**What is being asked**
Go through the entries below and collect each line with the string "from" in it.

**Provided records**
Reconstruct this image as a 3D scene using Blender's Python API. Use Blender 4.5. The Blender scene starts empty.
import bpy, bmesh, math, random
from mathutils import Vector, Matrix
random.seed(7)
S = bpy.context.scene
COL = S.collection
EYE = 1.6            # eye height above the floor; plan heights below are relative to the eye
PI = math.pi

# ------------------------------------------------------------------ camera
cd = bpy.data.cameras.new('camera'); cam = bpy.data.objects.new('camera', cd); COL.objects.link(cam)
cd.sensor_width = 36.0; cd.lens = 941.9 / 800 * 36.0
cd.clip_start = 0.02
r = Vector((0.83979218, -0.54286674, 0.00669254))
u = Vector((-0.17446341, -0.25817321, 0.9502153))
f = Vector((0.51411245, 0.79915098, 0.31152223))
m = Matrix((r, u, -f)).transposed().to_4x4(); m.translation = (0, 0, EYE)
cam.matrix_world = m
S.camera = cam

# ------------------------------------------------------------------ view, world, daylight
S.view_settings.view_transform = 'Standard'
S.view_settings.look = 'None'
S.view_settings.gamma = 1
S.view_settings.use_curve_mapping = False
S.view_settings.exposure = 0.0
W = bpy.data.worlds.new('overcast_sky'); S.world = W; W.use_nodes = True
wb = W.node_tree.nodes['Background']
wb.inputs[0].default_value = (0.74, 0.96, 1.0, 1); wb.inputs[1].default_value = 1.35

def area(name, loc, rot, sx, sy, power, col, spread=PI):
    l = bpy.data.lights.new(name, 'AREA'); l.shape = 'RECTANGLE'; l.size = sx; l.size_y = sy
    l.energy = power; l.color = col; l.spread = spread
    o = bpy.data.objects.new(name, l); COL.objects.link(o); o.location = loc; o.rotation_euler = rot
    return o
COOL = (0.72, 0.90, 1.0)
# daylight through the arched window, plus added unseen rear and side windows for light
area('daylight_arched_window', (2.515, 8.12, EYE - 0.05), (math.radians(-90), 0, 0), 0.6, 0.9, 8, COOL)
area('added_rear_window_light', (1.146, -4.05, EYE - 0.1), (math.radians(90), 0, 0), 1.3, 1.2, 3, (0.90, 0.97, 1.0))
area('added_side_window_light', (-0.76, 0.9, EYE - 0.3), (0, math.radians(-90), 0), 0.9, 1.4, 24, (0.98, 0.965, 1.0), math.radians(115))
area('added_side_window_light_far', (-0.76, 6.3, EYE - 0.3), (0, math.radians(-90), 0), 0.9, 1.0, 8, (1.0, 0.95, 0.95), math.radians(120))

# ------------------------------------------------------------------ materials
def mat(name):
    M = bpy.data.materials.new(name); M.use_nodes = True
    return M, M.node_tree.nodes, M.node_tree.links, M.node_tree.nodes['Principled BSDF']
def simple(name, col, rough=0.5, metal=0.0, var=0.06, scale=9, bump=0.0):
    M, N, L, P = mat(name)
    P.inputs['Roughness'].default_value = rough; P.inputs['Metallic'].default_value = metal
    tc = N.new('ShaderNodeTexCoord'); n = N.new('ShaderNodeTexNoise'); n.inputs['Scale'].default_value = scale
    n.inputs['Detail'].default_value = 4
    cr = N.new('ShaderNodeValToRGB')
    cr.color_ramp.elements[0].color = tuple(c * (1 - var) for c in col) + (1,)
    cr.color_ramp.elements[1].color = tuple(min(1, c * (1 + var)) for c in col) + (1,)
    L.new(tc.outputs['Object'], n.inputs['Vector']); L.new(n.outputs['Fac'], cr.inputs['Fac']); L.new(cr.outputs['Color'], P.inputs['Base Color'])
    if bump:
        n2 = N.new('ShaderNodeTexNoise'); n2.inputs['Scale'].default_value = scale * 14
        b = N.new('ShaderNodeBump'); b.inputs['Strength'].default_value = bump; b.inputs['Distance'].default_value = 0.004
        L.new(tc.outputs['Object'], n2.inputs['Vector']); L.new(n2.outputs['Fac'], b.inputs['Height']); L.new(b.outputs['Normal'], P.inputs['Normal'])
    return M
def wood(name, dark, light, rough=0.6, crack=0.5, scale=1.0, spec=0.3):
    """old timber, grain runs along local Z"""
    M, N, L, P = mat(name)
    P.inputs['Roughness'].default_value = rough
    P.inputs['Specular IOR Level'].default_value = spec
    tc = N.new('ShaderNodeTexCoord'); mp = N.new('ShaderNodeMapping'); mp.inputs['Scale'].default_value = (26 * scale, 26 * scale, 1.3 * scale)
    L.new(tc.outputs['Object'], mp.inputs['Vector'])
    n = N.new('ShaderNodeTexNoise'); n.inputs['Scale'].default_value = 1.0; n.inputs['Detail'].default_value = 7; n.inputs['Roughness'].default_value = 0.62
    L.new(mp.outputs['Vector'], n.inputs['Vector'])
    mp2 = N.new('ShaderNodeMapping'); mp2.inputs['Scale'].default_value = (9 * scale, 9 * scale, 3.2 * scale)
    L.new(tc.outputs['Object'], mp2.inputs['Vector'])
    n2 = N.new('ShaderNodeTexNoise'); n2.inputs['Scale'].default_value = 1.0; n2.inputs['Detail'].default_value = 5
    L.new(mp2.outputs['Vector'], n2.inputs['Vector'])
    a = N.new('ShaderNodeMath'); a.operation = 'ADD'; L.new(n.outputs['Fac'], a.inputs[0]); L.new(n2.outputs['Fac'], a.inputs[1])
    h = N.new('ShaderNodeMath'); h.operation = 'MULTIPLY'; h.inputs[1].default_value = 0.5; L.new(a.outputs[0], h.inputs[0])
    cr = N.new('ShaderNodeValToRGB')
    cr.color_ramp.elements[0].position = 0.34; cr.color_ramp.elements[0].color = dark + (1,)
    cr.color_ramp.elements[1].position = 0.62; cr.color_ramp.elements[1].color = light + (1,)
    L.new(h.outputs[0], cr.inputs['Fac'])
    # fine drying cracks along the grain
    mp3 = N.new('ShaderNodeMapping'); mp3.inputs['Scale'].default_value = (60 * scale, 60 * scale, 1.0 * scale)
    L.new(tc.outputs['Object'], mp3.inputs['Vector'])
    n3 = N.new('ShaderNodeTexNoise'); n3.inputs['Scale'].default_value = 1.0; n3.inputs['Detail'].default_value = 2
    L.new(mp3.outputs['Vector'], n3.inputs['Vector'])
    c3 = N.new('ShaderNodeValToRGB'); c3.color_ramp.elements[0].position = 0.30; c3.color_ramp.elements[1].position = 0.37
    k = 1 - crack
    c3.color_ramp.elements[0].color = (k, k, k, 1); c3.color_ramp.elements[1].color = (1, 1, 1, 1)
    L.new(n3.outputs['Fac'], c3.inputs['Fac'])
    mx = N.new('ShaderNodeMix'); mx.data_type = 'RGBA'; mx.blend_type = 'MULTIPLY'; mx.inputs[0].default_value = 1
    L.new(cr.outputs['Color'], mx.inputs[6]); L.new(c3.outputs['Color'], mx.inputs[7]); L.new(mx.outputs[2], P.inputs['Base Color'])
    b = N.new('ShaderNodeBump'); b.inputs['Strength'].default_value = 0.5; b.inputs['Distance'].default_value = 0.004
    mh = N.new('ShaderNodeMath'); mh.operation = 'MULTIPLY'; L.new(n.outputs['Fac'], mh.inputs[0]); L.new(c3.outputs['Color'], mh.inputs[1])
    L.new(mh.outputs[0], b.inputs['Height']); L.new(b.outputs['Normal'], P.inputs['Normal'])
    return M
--
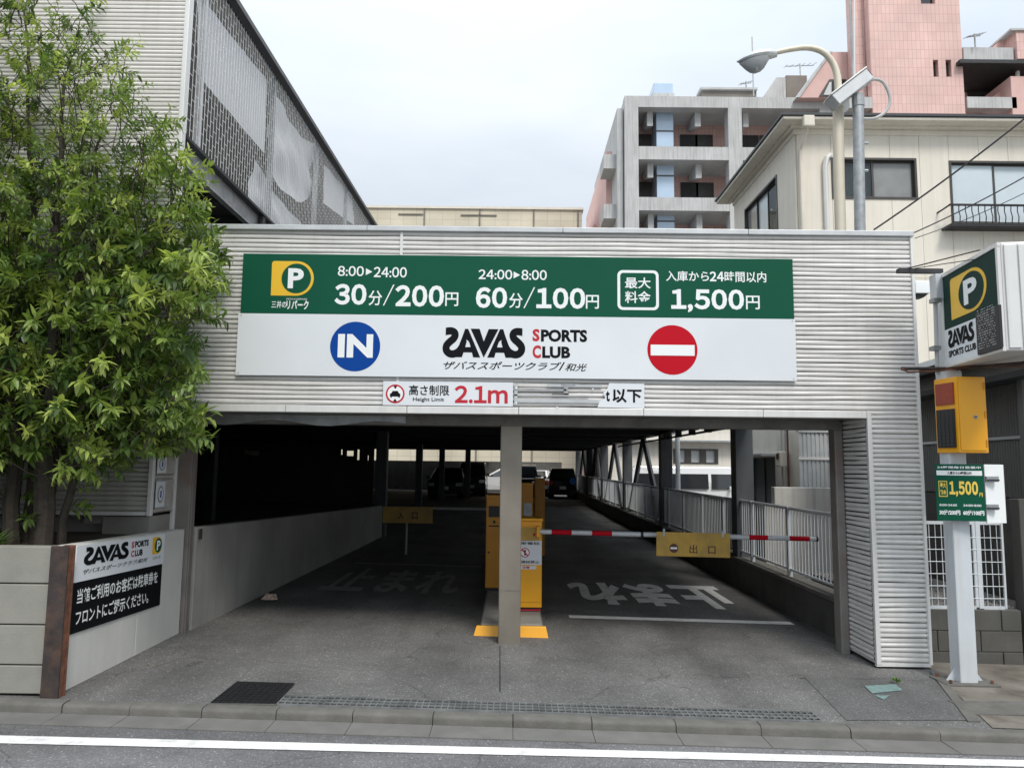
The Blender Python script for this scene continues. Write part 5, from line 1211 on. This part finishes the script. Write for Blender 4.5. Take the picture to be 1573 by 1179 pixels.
* * *
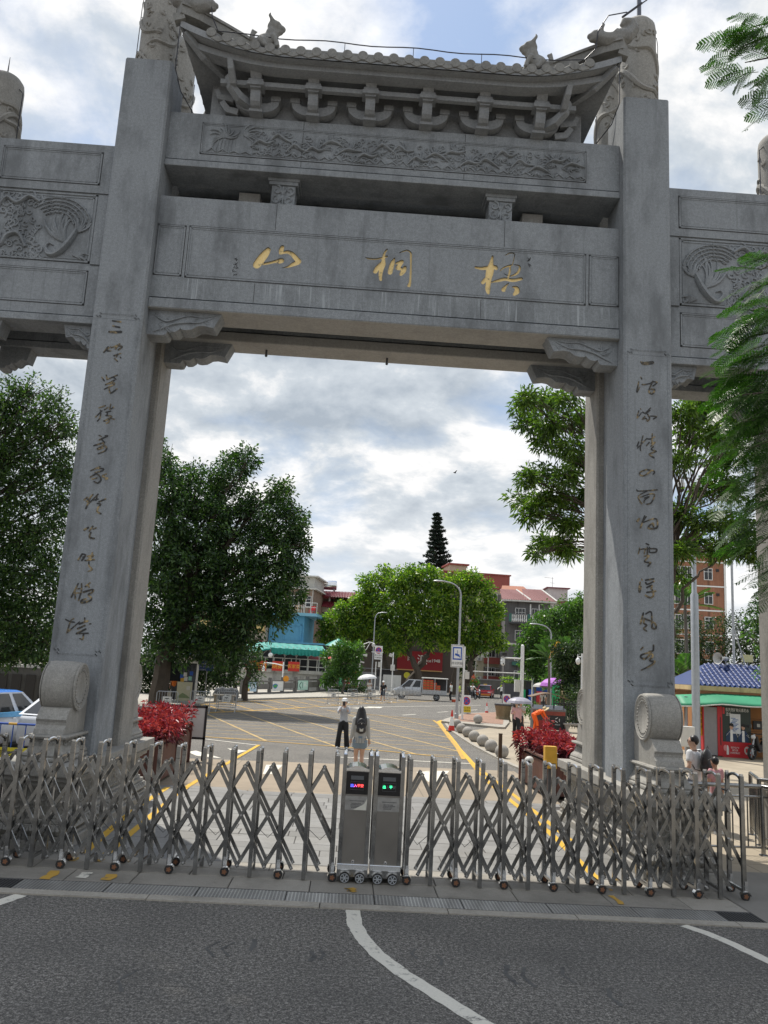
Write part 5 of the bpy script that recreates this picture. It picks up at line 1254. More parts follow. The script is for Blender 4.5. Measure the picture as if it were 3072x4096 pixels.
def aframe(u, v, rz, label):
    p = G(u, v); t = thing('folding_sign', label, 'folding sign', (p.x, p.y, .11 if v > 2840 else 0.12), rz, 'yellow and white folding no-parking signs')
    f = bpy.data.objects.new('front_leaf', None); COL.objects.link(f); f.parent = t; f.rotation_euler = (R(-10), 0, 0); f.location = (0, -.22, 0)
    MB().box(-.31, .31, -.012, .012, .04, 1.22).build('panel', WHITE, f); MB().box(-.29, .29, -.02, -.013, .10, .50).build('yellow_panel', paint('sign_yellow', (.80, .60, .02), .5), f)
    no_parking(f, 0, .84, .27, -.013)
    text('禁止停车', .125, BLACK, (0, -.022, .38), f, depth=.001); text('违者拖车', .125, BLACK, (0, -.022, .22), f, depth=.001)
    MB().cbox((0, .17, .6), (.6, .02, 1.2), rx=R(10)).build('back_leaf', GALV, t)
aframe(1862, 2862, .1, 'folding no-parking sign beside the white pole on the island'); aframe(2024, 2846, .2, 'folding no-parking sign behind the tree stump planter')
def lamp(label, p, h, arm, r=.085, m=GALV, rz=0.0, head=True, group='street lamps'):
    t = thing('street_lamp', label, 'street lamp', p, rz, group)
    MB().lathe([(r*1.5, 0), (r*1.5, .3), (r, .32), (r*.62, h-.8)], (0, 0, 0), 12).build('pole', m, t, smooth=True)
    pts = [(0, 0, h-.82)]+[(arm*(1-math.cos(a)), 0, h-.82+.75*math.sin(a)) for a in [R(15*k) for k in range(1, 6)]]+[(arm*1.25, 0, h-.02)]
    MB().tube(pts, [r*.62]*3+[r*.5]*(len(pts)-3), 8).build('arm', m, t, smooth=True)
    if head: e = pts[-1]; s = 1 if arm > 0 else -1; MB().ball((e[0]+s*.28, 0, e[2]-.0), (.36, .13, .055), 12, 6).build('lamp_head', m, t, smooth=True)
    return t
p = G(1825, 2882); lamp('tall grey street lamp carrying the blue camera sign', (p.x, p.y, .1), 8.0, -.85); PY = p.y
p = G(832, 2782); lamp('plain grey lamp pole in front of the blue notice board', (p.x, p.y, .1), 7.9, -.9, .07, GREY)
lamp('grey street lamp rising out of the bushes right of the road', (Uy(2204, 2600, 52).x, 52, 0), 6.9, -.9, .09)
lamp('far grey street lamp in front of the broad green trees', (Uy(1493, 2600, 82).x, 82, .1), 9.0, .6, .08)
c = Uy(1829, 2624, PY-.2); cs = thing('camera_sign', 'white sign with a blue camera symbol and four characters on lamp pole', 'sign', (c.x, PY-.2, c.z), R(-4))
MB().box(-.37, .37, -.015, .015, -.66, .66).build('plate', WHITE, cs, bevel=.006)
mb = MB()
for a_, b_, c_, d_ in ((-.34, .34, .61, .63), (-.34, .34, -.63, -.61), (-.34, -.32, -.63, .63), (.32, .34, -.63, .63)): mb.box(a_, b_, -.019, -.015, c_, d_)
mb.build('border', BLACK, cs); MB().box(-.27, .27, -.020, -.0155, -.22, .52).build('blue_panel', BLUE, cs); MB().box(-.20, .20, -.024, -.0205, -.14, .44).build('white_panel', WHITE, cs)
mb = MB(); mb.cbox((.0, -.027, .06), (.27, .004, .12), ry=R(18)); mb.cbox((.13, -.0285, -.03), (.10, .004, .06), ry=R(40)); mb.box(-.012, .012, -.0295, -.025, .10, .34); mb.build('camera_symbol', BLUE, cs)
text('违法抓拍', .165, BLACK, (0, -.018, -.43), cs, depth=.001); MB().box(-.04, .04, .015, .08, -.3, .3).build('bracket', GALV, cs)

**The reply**
from mathutils import Vector, Matrix
The Blender Python script for this scene continues. Write part 5, from line 1211 on. This part finishes the script. Write for Blender 4.5. Take the picture to be 1573 by 1179 pixels.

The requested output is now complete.